In your case you could build one direction of travel route and then manually insert the other half of the roundabout and right-turn lane split manually later with manually assigned measures. Those insertions would never sequence correctly anyway and would always remain as separate parts of the route, since no standard approach for sequence assignment exists at split locations. Basically once you include splits like roundabouts, both sides have to end up with the exact same measures and sequence numbers, which screws up every tool Esri has created and cannot be reflected in the actual line geometry segmentation.
Interesting problem but requiring a manual reconstruct when the line is disassembled. There is no code, including ones employing lexicographic sorting, that will order all segments for all lines properly. You could try to flip the segments and then flip them back to see if the desired order is created under the hood. Otherwise indicating the segment order would be the last resort and not easily implemented.
I would use the Create Routes tool with lower left priority. Branching messes up everything, so you need to isolate a simple single line main route to get this tool to build the lines in sequence correctly. Roadway splits based on direction of travel have to be eliminated from the main route and you have to choose a single direction of travel as the main route if you want to control sequential measures.
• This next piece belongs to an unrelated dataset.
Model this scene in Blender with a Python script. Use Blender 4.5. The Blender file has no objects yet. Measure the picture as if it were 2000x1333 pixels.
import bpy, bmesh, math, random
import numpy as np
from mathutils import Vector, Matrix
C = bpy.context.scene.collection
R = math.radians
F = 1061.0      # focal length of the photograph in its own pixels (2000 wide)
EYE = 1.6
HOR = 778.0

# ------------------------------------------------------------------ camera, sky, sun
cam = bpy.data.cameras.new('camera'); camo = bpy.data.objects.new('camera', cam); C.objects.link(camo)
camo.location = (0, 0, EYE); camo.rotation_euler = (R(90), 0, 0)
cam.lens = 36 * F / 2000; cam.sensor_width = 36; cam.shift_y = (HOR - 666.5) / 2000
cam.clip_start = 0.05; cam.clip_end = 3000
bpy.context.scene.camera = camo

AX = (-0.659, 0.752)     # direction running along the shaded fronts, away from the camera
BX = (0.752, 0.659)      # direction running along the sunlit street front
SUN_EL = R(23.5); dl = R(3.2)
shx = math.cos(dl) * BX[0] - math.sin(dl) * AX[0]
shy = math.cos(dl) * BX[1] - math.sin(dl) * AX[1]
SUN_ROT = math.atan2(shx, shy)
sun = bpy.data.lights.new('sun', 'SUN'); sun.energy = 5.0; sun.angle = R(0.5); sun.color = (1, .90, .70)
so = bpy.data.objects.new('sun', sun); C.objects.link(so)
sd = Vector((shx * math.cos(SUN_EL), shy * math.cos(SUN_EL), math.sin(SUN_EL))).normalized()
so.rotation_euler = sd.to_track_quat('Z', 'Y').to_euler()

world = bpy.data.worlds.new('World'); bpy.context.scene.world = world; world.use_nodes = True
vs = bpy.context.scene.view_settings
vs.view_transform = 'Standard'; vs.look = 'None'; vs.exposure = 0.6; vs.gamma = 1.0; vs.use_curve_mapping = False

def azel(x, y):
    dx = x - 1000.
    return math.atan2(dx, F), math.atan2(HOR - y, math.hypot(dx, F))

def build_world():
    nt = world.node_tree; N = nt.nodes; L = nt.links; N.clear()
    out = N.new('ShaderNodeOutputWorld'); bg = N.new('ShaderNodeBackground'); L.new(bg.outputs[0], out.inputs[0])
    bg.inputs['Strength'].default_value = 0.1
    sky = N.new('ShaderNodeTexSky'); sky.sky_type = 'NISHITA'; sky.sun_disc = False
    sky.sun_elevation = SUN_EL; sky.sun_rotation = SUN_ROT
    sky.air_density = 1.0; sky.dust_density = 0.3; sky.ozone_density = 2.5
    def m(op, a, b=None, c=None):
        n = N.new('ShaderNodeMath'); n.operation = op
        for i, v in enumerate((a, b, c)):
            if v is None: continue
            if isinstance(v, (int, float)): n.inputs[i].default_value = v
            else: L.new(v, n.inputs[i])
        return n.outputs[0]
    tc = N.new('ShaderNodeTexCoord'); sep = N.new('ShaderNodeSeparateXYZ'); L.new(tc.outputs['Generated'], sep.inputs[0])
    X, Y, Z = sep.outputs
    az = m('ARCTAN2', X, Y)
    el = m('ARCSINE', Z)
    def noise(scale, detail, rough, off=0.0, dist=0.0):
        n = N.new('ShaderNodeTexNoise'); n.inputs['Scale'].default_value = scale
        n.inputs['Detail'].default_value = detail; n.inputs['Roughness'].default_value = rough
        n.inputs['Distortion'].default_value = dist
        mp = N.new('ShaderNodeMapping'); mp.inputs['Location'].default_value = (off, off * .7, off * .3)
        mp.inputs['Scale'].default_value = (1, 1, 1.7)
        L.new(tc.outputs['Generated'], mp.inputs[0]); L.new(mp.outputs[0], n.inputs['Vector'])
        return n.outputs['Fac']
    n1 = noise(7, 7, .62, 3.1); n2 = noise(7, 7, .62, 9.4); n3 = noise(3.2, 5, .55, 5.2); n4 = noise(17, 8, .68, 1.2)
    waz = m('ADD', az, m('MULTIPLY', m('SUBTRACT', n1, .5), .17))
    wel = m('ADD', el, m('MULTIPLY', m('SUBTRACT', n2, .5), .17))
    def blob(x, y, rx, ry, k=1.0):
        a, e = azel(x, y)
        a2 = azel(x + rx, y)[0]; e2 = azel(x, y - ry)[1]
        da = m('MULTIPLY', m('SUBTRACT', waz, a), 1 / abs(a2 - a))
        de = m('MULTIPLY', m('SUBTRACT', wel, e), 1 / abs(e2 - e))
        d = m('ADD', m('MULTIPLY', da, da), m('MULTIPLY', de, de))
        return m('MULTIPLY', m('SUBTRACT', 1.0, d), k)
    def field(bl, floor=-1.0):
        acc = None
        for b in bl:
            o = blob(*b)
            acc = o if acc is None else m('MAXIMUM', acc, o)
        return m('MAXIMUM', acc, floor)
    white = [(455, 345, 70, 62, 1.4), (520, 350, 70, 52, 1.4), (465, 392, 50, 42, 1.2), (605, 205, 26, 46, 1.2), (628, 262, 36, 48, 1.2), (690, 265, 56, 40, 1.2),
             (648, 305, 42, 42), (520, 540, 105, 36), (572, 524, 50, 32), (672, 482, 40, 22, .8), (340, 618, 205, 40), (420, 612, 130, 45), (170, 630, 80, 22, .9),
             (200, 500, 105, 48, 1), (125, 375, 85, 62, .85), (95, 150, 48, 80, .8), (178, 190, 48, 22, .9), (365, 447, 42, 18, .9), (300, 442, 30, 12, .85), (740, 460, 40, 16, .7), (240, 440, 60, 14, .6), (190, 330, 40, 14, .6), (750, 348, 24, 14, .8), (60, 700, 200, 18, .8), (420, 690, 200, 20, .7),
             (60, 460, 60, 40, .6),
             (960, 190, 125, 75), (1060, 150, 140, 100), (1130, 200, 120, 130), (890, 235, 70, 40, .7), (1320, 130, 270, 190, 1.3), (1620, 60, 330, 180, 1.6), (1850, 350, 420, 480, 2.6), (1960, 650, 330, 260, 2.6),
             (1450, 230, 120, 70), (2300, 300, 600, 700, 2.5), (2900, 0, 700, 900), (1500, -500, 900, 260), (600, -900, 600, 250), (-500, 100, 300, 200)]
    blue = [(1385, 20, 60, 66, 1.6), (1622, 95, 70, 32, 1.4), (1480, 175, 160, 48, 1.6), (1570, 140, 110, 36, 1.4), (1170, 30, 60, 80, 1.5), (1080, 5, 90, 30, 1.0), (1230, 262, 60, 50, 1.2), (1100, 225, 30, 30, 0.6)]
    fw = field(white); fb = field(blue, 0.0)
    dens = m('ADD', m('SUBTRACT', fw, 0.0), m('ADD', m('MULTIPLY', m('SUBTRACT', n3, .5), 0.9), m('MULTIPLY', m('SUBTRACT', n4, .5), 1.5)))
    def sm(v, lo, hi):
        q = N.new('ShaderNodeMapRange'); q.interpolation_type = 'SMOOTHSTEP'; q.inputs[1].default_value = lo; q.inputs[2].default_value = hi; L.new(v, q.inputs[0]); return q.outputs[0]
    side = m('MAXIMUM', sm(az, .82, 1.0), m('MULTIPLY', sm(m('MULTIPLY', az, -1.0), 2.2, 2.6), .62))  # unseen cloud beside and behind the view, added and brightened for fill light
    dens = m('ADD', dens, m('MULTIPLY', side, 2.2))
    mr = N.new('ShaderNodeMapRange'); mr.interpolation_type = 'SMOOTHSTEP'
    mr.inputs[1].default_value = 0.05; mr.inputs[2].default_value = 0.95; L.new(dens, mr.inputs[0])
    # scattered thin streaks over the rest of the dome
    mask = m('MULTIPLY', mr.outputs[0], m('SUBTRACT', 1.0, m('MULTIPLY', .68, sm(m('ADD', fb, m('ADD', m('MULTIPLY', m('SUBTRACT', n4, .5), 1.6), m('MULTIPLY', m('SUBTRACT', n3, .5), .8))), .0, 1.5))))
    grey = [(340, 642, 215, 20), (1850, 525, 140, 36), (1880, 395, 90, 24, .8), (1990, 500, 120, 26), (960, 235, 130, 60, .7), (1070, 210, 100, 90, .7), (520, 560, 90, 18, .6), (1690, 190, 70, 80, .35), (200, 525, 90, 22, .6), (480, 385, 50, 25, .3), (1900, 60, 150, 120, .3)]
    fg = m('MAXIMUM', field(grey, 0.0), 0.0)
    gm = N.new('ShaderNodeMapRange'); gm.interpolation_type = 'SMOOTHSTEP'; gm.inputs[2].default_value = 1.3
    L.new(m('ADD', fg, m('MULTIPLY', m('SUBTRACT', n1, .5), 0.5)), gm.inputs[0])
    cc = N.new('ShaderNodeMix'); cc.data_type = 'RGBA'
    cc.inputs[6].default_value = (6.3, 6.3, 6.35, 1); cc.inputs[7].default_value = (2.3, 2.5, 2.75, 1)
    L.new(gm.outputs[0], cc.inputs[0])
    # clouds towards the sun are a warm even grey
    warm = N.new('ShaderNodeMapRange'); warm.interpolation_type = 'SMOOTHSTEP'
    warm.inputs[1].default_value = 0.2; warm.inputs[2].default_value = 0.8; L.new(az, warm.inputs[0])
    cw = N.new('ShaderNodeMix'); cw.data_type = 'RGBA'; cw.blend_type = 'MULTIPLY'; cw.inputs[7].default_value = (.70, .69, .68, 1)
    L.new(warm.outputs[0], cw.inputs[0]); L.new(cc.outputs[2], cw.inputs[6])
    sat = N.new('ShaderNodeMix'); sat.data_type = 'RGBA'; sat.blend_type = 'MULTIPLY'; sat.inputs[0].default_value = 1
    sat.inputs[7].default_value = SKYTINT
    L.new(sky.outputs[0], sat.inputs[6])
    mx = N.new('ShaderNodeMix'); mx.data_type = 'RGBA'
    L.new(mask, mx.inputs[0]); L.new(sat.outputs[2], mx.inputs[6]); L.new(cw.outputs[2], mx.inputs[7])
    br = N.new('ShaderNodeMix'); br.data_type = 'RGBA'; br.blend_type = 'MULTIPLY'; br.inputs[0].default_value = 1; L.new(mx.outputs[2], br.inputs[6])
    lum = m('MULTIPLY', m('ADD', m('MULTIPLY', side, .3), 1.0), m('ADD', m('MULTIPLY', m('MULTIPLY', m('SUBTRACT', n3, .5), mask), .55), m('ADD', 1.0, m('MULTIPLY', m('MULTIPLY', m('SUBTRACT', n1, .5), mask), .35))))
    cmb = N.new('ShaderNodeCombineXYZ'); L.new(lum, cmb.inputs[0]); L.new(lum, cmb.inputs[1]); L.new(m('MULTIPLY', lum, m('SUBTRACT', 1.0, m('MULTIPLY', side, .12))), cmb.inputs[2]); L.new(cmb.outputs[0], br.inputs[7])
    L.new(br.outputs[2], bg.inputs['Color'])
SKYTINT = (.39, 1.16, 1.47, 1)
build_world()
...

For roads with lane splits around dividers, roundabouts, or right-turn only lane splits, I use two route name fields that build routes for each direction of travel (one field for either northbound or eastbound travel, and one field for either southbound or westbound travel). The segments of the route that allow bidirectional travel get assigned route names for both fields, but the segments that allow travel in a single direction only get one of the fields assigned a route name. So the right side of a roundabout in your picture gets a northbound route name and the left side of the roundabout gets a southbound route name. Similarly the right side of the right-turn lane split gets a northbound route name and the left side of the right-turn lane split gets a southbound route name. Then I build the two sides of the road as two routes using the Create Route tool on the segments with values in the appropriate direction of travel field. If there is no branching the routes and measures will get built correctly for the one-direction of travel.
I also use the Locate Features along route to get measures for the individual segments that make up a route. By sorting on the measure values I can sequence them. For my purpose I use the two separate halves for separate LR events.
In your case you could build one direction of travel route and then manually insert the other half of the roundabout and right-turn lane split manually later with manually assigned measures. Those insertions would never sequence correctly anyway and would always remain as separate parts of the route, since no standard approach for sequence assignment exists at split locations. Basically once you include splits like roundabouts, both sides have to end up with the exact same measures and sequence numbers, which screws up every tool Esri has created and cannot be reflected in the actual line geometry segmentation.
Thank you for your answer. I ended up manually editing those few lines that were wrong, and that will do for now. But maybe if I need to do it again on more road segments I might try your suggestion. Seems faster and and like a more automated way to do it.